◆ **DATA EXTRACT**:
==================================================
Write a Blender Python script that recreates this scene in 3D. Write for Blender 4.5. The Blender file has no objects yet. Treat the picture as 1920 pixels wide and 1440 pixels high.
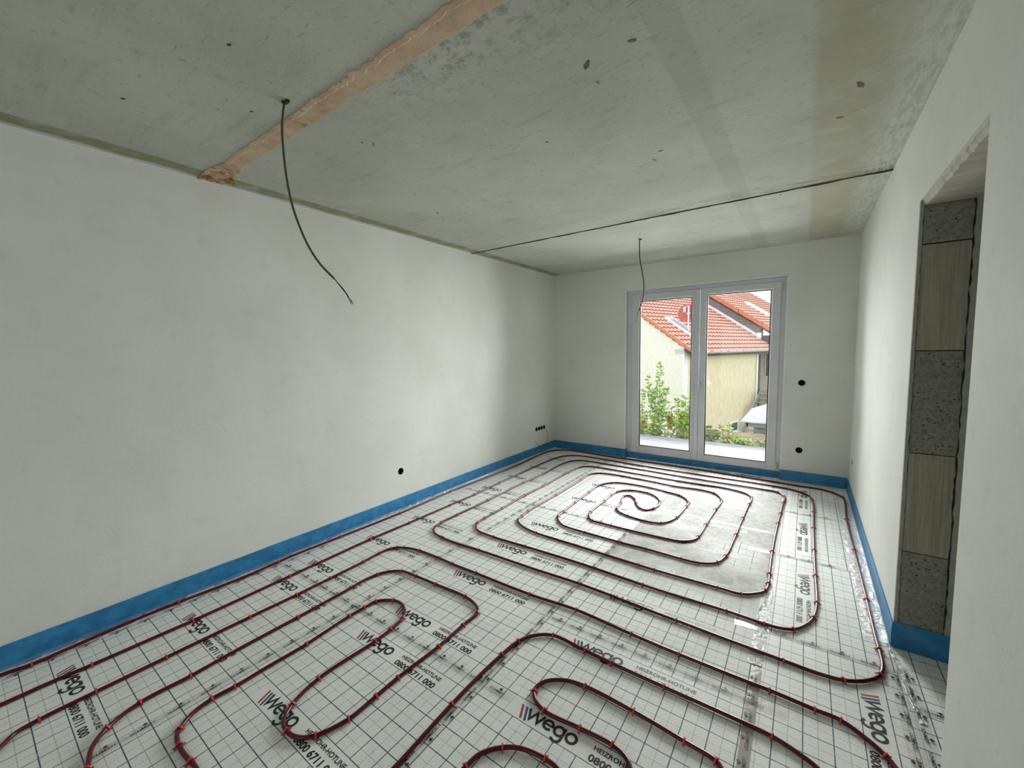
import bpy, bmesh, math, random
from mathutils import Vector, Matrix, noise
random.seed(7)
SC = bpy.context.scene
COL = SC.collection
PI = math.pi

# ------------------------------------------------------------------ room size (metres)
W, D, H = 3.631, 5.611, 2.698          # right wall x, far wall y, ceiling z
BACK = -2.3                            # wall behind the camera
DY1, DY2, DZ = 1.867, 2.772, 2.22      # doorway in the right wall
WX1, WX2, WZ = 1.149, 3.016, 2.36      # terrace door opening in the far wall
WT = 0.205                             # right wall thickness

# ------------------------------------------------------------------ camera
cam_d = bpy.data.cameras.new('camera')
cam = bpy.data.objects.new('camera', cam_d); COL.objects.link(cam)
cam_d.sensor_width = 36.0; cam_d.sensor_fit = 'HORIZONTAL'
cam_d.lens = 764.73 * 36.0 / 1920.0
cam_d.clip_start = 0.02; cam_d.clip_end = 300
_yaw, _pitch, _roll = 0.62385, -0.08169, -0.01532
_f = Vector((-math.sin(_yaw)*math.cos(_pitch), math.cos(_yaw)*math.cos(_pitch), math.sin(_pitch)))
_r = Vector((math.cos(_yaw), math.sin(_yaw), 0)); _u = _r.cross(_f)
_r2 = _r*math.cos(_roll) + _u*math.sin(_roll); _u2 = -_r*math.sin(_roll) + _u*math.cos(_roll)
cam.matrix_world = Matrix(((_r2.x, _u2.x, -_f.x, 3.2106), (_r2.y, _u2.y, -_f.y, 0.0), (_r2.z, _u2.z, -_f.z, 1.5617), (0, 0, 0, 1)))
SC.camera = cam
SC.cycles.diffuse_bounces = 4; SC.cycles.max_bounces = 12; SC.cycles.transparent_max_bounces = 16; SC.cycles.sample_clamp_indirect = 4.0

# ------------------------------------------------------------------ sky, sun, exposure
world = bpy.data.worlds.new('overcast_sky'); SC.world = world; world.use_nodes = True
_bg = world.node_tree.nodes['Background']
_bg.inputs['Color'].default_value = (0.86, 0.93, 1.0, 1); _bg.inputs['Strength'].default_value = 1.0
sun_d = bpy.data.lights.new('veiled_sun', 'SUN'); sun_d.energy = 1.3; sun_d.angle = math.radians(40); sun_d.color = (1.0, 0.97, 0.92)
sun = bpy.data.objects.new('veiled_sun', sun_d); COL.objects.link(sun)
sun.rotation_euler = Vector((0.30, -0.75, -0.60)).to_track_quat('-Z', 'Y').to_euler()
fill_d = bpy.data.lights.new('door_fill_lamp', 'AREA'); fill_d.shape = 'RECTANGLE'; fill_d.size = 3.0; fill_d.size_y = 2.6; fill_d.energy = 400.0; fill_d.color = (0.97, 0.985, 1.0)
fill = bpy.data.objects.new('door_fill_lamp', fill_d); COL.objects.link(fill)          # added unseen area lamp outside the terrace door, lifts the daylight indoors
fill.location = (2.75, D+1.5, 2.2); fill.rotation_euler = (-PI/2+math.radians(15), 0, 0)
vs = SC.view_settings
vs.view_transform = 'Standard'; vs.look = 'None'; vs.exposure = 0.95; vs.gamma = 1.0; vs.use_curve_mapping = False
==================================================
◆ **TASK BRIEF**: All the lines above are to be given again exactly as they read, with the pictures removed.

◆ **FULL OUTPUT**:
Write a Blender Python script that recreates this scene in 3D. Write for Blender 4.5. The Blender file has no objects yet. Treat the picture as 1920 pixels wide and 1440 pixels high.
import bpy, bmesh, math, random
from mathutils import Vector, Matrix, noise
random.seed(7)
SC = bpy.context.scene
COL = SC.collection
PI = math.pi

# ------------------------------------------------------------------ room size (metres)
W, D, H = 3.631, 5.611, 2.698          # right wall x, far wall y, ceiling z
BACK = -2.3                            # wall behind the camera
DY1, DY2, DZ = 1.867, 2.772, 2.22      # doorway in the right wall
WX1, WX2, WZ = 1.149, 3.016, 2.36      # terrace door opening in the far wall
WT = 0.205                             # right wall thickness

# ------------------------------------------------------------------ camera
cam_d = bpy.data.cameras.new('camera')
cam = bpy.data.objects.new('camera', cam_d); COL.objects.link(cam)
cam_d.sensor_width = 36.0; cam_d.sensor_fit = 'HORIZONTAL'
cam_d.lens = 764.73 * 36.0 / 1920.0
cam_d.clip_start = 0.02; cam_d.clip_end = 300
_yaw, _pitch, _roll = 0.62385, -0.08169, -0.01532
_f = Vector((-math.sin(_yaw)*math.cos(_pitch), math.cos(_yaw)*math.cos(_pitch), math.sin(_pitch)))
_r = Vector((math.cos(_yaw), math.sin(_yaw), 0)); _u = _r.cross(_f)
_r2 = _r*math.cos(_roll) + _u*math.sin(_roll); _u2 = -_r*math.sin(_roll) + _u*math.cos(_roll)
cam.matrix_world = Matrix(((_r2.x, _u2.x, -_f.x, 3.2106), (_r2.y, _u2.y, -_f.y, 0.0), (_r2.z, _u2.z, -_f.z, 1.5617), (0, 0, 0, 1)))
SC.camera = cam
SC.cycles.diffuse_bounces = 4; SC.cycles.max_bounces = 12; SC.cycles.transparent_max_bounces = 16; SC.cycles.sample_clamp_indirect = 4.0

# ------------------------------------------------------------------ sky, sun, exposure
world = bpy.data.worlds.new('overcast_sky'); SC.world = world; world.use_nodes = True
_bg = world.node_tree.nodes['Background']
_bg.inputs['Color'].default_value = (0.86, 0.93, 1.0, 1); _bg.inputs['Strength'].default_value = 1.0
sun_d = bpy.data.lights.new('veiled_sun', 'SUN'); sun_d.energy = 1.3; sun_d.angle = math.radians(40); sun_d.color = (1.0, 0.97, 0.92)
sun = bpy.data.objects.new('veiled_sun', sun_d); COL.objects.link(sun)
sun.rotation_euler = Vector((0.30, -0.75, -0.60)).to_track_quat('-Z', 'Y').to_euler()
fill_d = bpy.data.lights.new('door_fill_lamp', 'AREA'); fill_d.shape = 'RECTANGLE'; fill_d.size = 3.0; fill_d.size_y = 2.6; fill_d.energy = 400.0; fill_d.color = (0.97, 0.985, 1.0)
fill = bpy.data.objects.new('door_fill_lamp', fill_d); COL.objects.link(fill)          # added unseen area lamp outside the terrace door, lifts the daylight indoors
fill.location = (2.75, D+1.5, 2.2); fill.rotation_euler = (-PI/2+math.radians(15), 0, 0)
vs = SC.view_settings
vs.view_transform = 'Standard'; vs.look = 'None'; vs.exposure = 0.95; vs.gamma = 1.0; vs.use_curve_mapping = False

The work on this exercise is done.